Se fosse possibile capire l’altro, la sua sofferenza, la sua necessità di essere compreso, il suo modo di stare al mondo e di agire su di esso, semplicemente chiedendoglielo (ammesso di ottenere una risposta), significherebbe accettare un essere umano perfettamente onnisciente rispetto a se stesso e quindi all’altro…e allora forse non esisterebbe nemmeno il dolore.

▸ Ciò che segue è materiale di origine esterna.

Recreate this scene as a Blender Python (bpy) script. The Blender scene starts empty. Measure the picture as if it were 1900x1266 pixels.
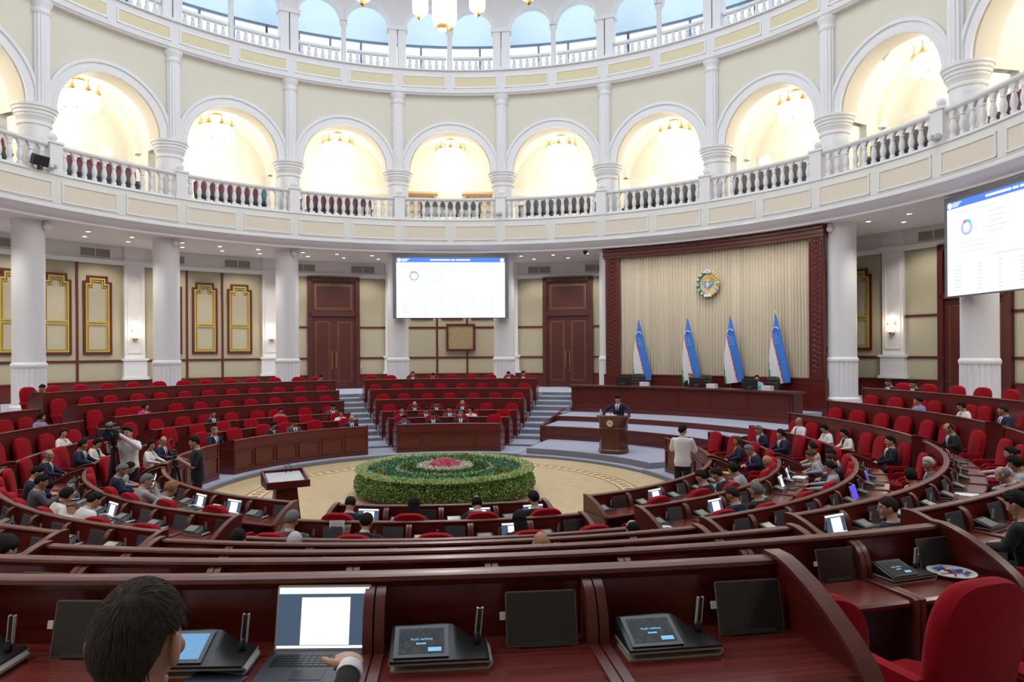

Le riflessioni potrebbero essere tante e tante altre se ne potrebbero fare per ogni specifico caso. Due però mi sembrano fondamentali:

  • Chi entra nello studio di un analista deve poter esercitare un diritto fondamentale e importantissimo: porsi per ciò che egli è. Questo sta a significare che il terapeuta non è lì per essere compiaciuto, per giudicare o per agire in modo coercitivo e indiscriminato sull’altro, non è lì per pontificare su come si dovrebbe essere e non si è, per proporre soluzioni o consolazioni. (Non è questo il tipo di lavoro che mi sento di poter o volere offrire). Queste sono tutte cose di cui è bene informare chi si rivolge a un terapeuta, sia esso l’inviante (come nel caso dei genitori) o il ragazzo.
  • Quanto detto implica la legittima possibilità da parte del ragazzo di scegliere di non dire di sè; al ragazzo non viene chiesto di “fare delle delle cose” ma di “di essere quello che è”. Al terapeuta resta il compito di accogliere tutto questo e accettare che la relazione possa costituirsi a partire da altro, cioè la situazione stessa dello stare insieme.

In questo senso il lavoro terapeutico deve essere inteso come una comprensione dell’altro a un livello profondo, che può prescindere addirittura da ciò che si dice e ciò che si esplicita.

Che il ragazzo “si apra” o “non si apra”, non fa una sostanziale differenza ai fini terapeutici, perchè quello che davvero conta è che egli si renda disponibile a stare in relazione con l’altro. Qualsiasi forma la relazione assuma.